* **Description of the task**: Copy out all the lines where "Blender" shows up.

* **Data entries**:
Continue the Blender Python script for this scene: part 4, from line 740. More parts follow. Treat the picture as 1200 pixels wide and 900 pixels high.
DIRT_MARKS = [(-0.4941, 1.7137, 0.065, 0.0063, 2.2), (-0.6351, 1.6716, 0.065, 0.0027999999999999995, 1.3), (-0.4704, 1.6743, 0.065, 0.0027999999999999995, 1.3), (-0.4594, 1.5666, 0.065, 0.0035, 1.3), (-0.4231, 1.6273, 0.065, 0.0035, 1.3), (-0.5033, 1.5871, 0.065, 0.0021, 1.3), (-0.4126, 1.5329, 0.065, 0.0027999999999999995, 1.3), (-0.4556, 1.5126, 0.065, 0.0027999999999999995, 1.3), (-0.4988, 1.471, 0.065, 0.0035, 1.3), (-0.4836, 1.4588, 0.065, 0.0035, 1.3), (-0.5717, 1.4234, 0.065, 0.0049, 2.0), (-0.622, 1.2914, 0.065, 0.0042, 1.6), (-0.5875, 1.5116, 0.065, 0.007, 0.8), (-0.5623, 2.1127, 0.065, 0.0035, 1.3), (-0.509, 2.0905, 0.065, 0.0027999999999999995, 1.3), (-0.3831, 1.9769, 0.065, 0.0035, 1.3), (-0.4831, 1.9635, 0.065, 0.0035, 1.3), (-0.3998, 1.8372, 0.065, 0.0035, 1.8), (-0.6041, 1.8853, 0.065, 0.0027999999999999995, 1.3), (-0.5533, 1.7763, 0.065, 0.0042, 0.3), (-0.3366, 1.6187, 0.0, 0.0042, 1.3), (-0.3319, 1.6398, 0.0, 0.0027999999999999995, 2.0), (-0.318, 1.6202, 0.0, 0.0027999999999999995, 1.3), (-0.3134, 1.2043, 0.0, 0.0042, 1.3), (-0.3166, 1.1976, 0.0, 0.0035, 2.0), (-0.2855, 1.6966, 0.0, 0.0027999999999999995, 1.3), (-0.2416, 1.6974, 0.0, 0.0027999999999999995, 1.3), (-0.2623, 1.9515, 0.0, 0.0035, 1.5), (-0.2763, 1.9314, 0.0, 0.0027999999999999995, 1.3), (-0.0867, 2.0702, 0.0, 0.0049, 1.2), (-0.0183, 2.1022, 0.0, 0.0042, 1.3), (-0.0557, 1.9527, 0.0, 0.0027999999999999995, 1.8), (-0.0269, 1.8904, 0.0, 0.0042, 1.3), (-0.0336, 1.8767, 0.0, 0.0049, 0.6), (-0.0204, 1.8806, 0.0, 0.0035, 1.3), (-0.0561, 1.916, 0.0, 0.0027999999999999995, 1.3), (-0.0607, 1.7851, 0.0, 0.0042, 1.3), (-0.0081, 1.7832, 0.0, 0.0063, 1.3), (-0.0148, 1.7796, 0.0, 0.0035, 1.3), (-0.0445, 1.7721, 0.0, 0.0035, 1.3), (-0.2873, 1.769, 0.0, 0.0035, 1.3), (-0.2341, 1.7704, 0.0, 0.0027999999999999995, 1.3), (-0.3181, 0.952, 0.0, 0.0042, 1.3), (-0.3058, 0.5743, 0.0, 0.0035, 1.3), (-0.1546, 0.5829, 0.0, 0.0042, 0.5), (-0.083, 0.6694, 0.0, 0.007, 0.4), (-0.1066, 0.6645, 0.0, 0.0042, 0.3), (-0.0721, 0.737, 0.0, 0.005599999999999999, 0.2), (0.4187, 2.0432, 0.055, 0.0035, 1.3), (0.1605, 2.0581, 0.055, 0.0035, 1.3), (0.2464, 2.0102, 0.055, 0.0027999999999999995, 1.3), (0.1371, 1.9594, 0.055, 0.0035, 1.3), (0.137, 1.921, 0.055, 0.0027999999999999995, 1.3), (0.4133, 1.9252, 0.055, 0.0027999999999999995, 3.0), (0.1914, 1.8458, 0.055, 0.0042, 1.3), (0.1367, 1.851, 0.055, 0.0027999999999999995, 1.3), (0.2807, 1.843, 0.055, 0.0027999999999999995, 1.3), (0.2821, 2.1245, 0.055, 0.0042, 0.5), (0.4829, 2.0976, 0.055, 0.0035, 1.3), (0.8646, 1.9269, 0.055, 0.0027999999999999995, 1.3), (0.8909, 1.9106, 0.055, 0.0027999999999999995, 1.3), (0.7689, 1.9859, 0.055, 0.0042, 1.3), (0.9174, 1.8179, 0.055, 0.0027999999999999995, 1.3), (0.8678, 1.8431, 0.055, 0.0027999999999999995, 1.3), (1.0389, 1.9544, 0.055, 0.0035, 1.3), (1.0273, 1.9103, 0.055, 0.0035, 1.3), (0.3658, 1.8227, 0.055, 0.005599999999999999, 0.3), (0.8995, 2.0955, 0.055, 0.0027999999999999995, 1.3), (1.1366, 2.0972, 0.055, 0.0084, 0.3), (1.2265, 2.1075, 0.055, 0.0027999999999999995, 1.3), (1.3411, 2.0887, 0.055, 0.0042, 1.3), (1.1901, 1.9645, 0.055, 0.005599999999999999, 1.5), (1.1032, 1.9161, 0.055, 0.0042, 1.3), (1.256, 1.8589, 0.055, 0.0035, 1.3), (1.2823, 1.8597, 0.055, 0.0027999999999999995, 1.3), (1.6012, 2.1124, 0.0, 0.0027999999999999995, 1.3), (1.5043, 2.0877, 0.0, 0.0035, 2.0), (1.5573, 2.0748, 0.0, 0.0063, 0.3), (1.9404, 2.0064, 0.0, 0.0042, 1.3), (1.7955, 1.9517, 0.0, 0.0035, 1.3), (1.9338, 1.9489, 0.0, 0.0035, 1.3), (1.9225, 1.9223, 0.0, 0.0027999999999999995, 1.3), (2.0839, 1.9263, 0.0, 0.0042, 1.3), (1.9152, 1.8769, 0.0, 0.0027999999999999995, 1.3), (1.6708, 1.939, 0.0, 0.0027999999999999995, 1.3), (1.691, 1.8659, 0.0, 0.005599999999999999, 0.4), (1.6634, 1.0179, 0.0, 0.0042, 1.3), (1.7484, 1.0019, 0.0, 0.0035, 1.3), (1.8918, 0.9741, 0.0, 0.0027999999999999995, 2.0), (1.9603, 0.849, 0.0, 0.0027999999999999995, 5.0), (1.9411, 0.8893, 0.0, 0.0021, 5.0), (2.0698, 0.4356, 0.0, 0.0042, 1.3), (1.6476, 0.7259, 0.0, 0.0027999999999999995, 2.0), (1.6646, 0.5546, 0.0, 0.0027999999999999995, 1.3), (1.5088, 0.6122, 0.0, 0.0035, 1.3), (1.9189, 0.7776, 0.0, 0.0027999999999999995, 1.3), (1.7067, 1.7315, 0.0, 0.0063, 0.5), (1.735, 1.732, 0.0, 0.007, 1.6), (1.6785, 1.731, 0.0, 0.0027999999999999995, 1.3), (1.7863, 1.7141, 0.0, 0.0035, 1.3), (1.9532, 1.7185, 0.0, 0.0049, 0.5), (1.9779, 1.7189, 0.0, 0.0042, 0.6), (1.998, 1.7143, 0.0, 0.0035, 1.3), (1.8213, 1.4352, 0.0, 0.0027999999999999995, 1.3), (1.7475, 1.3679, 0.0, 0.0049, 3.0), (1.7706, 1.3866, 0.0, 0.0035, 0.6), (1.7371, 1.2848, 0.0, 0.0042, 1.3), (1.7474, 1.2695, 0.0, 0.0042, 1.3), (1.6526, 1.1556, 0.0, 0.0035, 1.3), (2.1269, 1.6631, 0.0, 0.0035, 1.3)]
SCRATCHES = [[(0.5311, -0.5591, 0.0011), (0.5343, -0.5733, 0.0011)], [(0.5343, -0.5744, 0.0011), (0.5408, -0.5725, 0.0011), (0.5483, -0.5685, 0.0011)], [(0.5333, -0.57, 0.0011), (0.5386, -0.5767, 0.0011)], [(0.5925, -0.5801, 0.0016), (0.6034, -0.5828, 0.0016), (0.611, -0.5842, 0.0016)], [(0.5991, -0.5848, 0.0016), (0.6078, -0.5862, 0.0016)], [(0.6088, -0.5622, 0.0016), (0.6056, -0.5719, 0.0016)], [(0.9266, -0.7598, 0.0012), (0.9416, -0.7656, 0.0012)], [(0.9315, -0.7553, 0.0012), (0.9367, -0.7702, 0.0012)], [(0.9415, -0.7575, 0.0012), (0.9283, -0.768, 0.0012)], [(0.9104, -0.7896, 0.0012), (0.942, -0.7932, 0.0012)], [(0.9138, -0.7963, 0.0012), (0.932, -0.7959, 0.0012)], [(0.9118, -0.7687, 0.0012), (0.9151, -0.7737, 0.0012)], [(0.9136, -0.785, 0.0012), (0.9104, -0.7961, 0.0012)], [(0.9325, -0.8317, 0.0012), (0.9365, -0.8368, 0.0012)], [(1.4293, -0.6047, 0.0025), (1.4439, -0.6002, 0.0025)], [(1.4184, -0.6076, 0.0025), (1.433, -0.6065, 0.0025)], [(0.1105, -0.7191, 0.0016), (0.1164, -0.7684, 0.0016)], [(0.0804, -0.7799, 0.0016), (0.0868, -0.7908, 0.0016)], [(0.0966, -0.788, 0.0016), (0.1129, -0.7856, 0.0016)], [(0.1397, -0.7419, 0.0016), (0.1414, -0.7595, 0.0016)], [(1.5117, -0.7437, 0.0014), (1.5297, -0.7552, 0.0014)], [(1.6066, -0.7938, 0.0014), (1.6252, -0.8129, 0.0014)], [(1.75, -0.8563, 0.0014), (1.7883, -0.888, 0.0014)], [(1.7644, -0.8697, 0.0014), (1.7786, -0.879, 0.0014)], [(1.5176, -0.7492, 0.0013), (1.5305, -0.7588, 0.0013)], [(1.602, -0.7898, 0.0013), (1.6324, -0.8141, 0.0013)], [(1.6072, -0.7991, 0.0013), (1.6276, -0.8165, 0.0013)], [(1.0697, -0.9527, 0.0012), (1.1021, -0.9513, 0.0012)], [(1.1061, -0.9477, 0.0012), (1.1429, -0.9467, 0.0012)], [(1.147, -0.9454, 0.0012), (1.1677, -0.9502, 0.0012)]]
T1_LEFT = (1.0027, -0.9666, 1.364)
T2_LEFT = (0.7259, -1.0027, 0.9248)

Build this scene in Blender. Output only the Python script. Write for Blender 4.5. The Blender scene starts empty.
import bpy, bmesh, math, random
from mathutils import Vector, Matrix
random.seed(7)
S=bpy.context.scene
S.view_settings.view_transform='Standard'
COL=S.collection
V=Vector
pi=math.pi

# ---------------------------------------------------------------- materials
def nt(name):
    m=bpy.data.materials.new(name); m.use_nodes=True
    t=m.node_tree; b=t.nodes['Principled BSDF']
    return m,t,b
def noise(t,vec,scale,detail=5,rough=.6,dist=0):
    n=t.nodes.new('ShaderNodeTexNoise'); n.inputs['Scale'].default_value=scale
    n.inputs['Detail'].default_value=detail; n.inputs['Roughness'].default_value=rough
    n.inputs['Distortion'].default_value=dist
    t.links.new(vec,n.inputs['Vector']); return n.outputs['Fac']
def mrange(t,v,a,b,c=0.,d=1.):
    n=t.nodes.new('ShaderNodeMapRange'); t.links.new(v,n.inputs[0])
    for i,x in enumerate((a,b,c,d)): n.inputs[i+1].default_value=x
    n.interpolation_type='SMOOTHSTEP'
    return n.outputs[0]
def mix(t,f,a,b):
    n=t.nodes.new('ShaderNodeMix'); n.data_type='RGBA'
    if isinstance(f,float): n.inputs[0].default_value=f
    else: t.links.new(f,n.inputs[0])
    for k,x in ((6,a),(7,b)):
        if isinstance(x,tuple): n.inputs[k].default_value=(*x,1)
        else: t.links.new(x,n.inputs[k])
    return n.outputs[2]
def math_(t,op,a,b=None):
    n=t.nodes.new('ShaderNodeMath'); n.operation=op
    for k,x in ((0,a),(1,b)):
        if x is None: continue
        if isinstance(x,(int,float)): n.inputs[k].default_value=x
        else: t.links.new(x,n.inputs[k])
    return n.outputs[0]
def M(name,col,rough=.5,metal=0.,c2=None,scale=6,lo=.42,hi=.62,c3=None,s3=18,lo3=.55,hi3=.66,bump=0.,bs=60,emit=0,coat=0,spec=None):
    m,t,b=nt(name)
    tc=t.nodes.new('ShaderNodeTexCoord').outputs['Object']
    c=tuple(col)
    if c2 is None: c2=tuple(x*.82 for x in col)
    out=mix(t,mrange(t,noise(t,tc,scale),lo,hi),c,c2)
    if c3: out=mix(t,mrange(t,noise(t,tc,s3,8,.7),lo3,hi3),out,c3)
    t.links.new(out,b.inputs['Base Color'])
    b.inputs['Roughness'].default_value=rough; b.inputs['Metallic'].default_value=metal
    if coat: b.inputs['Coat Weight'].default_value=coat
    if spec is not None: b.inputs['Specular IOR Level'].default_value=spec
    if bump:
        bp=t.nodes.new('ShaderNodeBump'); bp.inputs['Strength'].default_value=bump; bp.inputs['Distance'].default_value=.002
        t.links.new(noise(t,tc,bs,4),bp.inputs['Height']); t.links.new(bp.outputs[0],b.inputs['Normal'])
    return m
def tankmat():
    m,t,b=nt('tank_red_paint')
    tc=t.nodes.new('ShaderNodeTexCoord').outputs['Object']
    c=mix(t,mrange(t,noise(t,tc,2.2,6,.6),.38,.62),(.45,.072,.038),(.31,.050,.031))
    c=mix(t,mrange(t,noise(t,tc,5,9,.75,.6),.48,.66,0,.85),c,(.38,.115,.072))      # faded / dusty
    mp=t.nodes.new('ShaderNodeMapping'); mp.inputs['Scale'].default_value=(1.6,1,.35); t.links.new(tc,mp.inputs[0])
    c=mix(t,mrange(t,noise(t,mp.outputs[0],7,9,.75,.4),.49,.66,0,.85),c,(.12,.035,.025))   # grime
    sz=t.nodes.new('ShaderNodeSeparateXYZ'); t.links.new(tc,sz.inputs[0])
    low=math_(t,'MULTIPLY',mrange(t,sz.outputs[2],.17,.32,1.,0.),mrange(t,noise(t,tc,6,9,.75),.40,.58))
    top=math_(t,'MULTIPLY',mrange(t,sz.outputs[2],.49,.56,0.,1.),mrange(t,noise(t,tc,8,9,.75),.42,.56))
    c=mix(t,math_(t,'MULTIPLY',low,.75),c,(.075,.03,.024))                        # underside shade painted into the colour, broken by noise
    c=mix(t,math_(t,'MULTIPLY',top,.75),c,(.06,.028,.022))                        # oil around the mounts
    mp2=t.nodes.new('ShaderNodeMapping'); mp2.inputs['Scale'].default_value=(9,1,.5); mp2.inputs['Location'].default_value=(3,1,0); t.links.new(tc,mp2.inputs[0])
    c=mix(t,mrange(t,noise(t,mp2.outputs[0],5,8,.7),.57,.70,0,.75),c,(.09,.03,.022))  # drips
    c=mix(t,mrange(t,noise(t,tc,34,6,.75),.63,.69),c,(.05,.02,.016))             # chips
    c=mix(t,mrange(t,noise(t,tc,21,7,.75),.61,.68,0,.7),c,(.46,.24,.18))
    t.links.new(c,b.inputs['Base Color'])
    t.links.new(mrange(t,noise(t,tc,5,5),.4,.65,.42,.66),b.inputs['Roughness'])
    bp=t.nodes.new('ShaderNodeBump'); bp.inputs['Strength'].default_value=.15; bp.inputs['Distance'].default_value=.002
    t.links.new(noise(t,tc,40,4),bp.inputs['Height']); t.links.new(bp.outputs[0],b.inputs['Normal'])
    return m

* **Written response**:
Continue the Blender Python script for this scene: part 4, from line 740. More parts follow. Treat the picture as 1200 pixels wide and 900 pixels high.
Build this scene in Blender. Output only the Python script. Write for Blender 4.5. The Blender scene starts empty.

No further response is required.